A Rust REPL (Read-Eval-Print loop) built using the evcxr
evaluation context.
Before you can use the REPL, you must download a local copy of Rust's source code:
$ rustup component add rust-src
Once that's done, you have a choice of using pre-built binaries, or building from source.
Pre-built binaries are available from the Releases page. These are currently built for Linux, Mac and Windows. In each case they are built with the latest version of each operating system. In the case of Linux, they're built on the latest Ubuntu. If your version of libc is different, they might not work, in which case you'll need to build yourself. See below.
If you can't, or don't want to use the pre-built binaries, you can build from source.
Make sure you've got a recent version of rust installed. Evcxr's dependencies often make use of new Rust features shortly after they're stabilized, so it's not uncommon that the latest release of Evcxr will end up requiring the latest version of rustc.

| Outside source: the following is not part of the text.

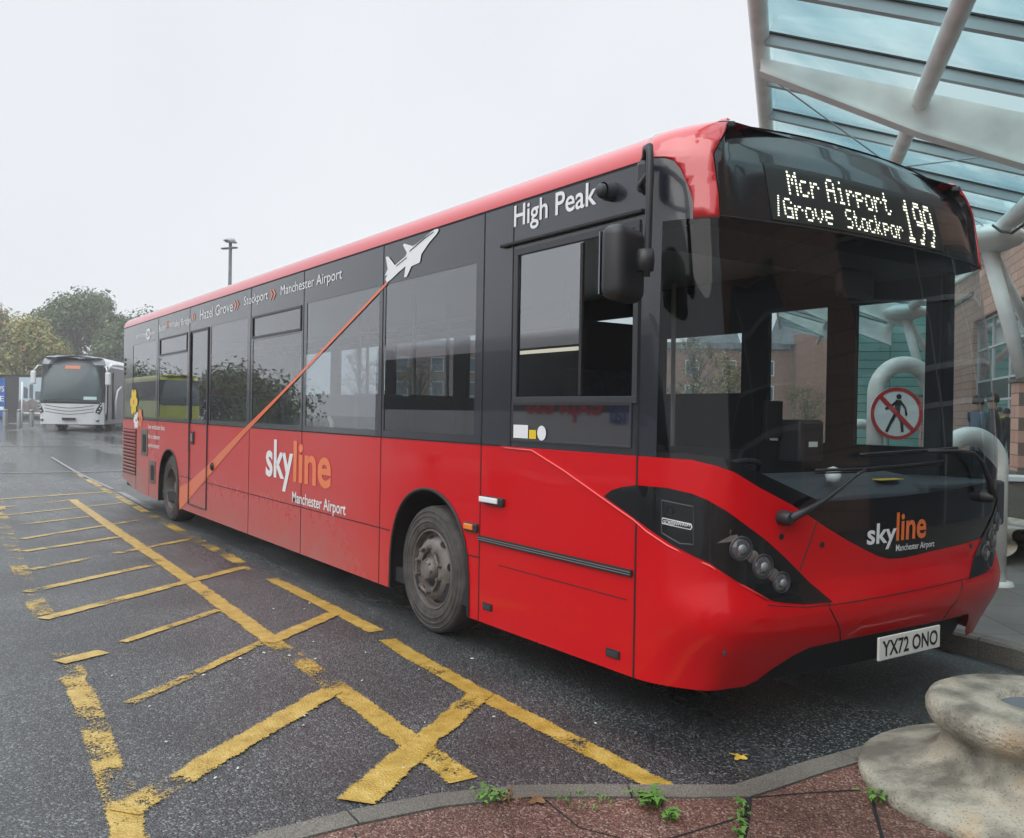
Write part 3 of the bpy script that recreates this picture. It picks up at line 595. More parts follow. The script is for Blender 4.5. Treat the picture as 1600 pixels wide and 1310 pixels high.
# aeroplane
pln = [(-3.165, 2.345), (-3.10, 2.36), (-2.98, 2.40), (-2.885, 2.425), (-2.905, 2.352), (-2.868, 2.352), (-2.80, 2.415), (-2.685, 2.425), (-2.665, 2.478), (-2.56, 2.54), (-2.47, 2.578), (-2.44, 2.600), (-2.452, 2.618), (-2.50, 2.612), (-2.60, 2.59), (-2.735, 2.555), (-2.785, 2.548), (-2.91, 2.583), (-2.93, 2.575), (-2.87, 2.515), (-2.89, 2.493), (-3.045, 2.452), (-3.145, 2.525), (-3.19, 2.53), (-3.155, 2.44), (-3.20, 2.395), (-3.16, 2.40), (-3.19, 2.37)]
pln = [(x, min(z, 2.612)) for x, z in pln]
ap = flat('aeroplane_graphic', pln, 'wht', d=.006)
flat('graphic_line', [(-2.83, 2.515), (-2.62, 2.572), (-2.50, 2.597), (-2.505, 2.603), (-2.63, 2.580), (-2.83, 2.523)], 'ink', ap, d=.0075); flat('graphic_line', [(-3.02, 2.44), (-2.87, 2.478), (-2.87, 2.486), (-3.02, 2.448)], 'ink', ap, d=.0075)
# stickers
flat('notice_sticker', R4(-1.555, -1.415, 1.302, 1.375), 'wht', d=.009); flat('notice_sticker', R4(-1.405, -1.34, 1.302, 1.35), 'yel', d=.009)
flat('notice_sticker', [(-1.29+.04*math.cos(a), 1.335+.04*math.sin(a)) for a in np.linspace(0, 6.28, 20)[:-1]], 'wht', d=.009)
fl_ = MB()
def flower(cx, cz_, rx, rz_, m, n=6, y=.005):
    q = []
    for i in range(n*10):
        a = 2*math.pi*i/(n*10); r = .62+.38*abs(math.cos(a*n/2))**.5; q.append((cx+rx*r*math.cos(a), cz_+rz_*r*math.sin(a)))
    flat('flower_graphic', q, m, d=y); flat('flower_graphic', [(cx+rx*.2*math.cos(a), cz_+rz_*.2*math.sin(a)) for a in np.linspace(0, 6.28, 12)[:-1]], 'org', d=y+.002)
flower(-11.29, 1.50, .24, .20, 'yel'); flower(-11.12, 1.24, .17, .13, 'wht'); flower(-10.88, 1.27, .16, .14, 'org')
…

Now you can go ahead and install the binary:
$ cargo install evcxr_repl
And start the REPL:
$ evcxr
Welcome to evcxr. For help, type :help
>>
Evcxr supports two modes of tab completion:
- List: When you press tab, it will complete any common prefix shared by all available completions. Pressing tab twice will then list all available completions. This mode is the default.
- Circular: When you press tab, it will show the first completion. Pressing tab again will cycle through all the available completions, then return to the start. To select this mode, set the environment variable EVCXR_COMPLETION_TYPE=circular.

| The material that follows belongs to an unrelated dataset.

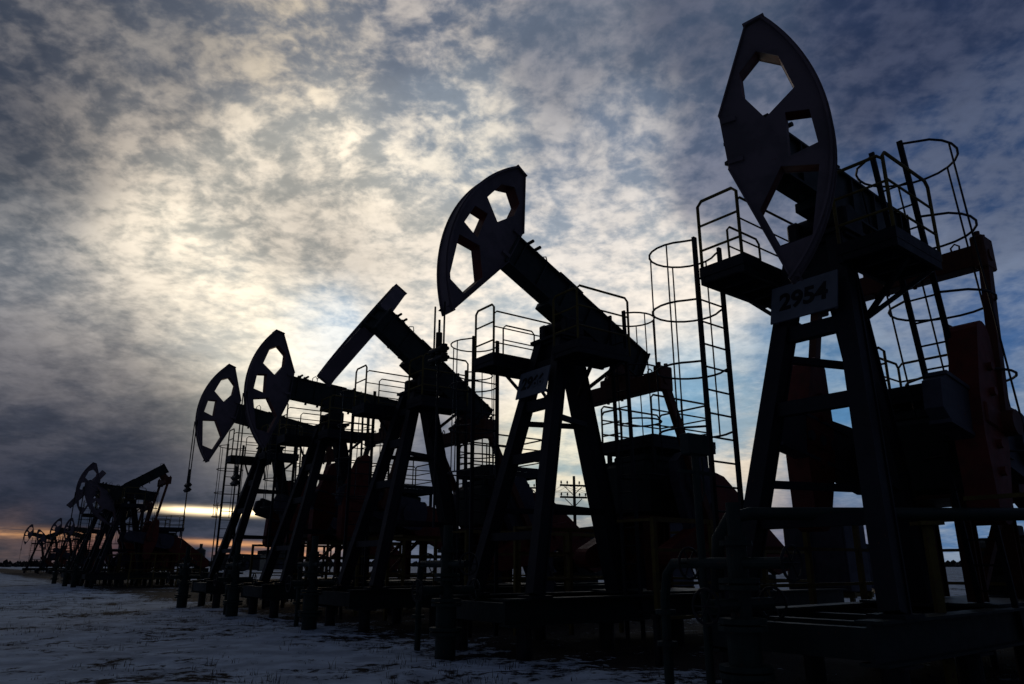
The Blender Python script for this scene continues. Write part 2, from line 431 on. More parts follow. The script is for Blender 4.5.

Evcxr is both a REPL and a Jupyter kernel. See Evcxr common usage for usage information that is common to both.
You can install the REPL manually with git:
$ cargo install --force --git https://github.com/google/evcxr.git evcxr_repl
- irust. Looks to have quite a sophisticated command line interface. If you don't need variable preservation, this is probably worth checking out.
- cargo-eval Not interactive, but it gives you a quick way to evaluate Rust code from the command line and/or scripts.
- rusti. Deprecated since 2019. Also, rusti requires a nightly compiler from 2016 and doesn't appear to persist variable values.
- Papyrus. Looks like it's no longer maintained.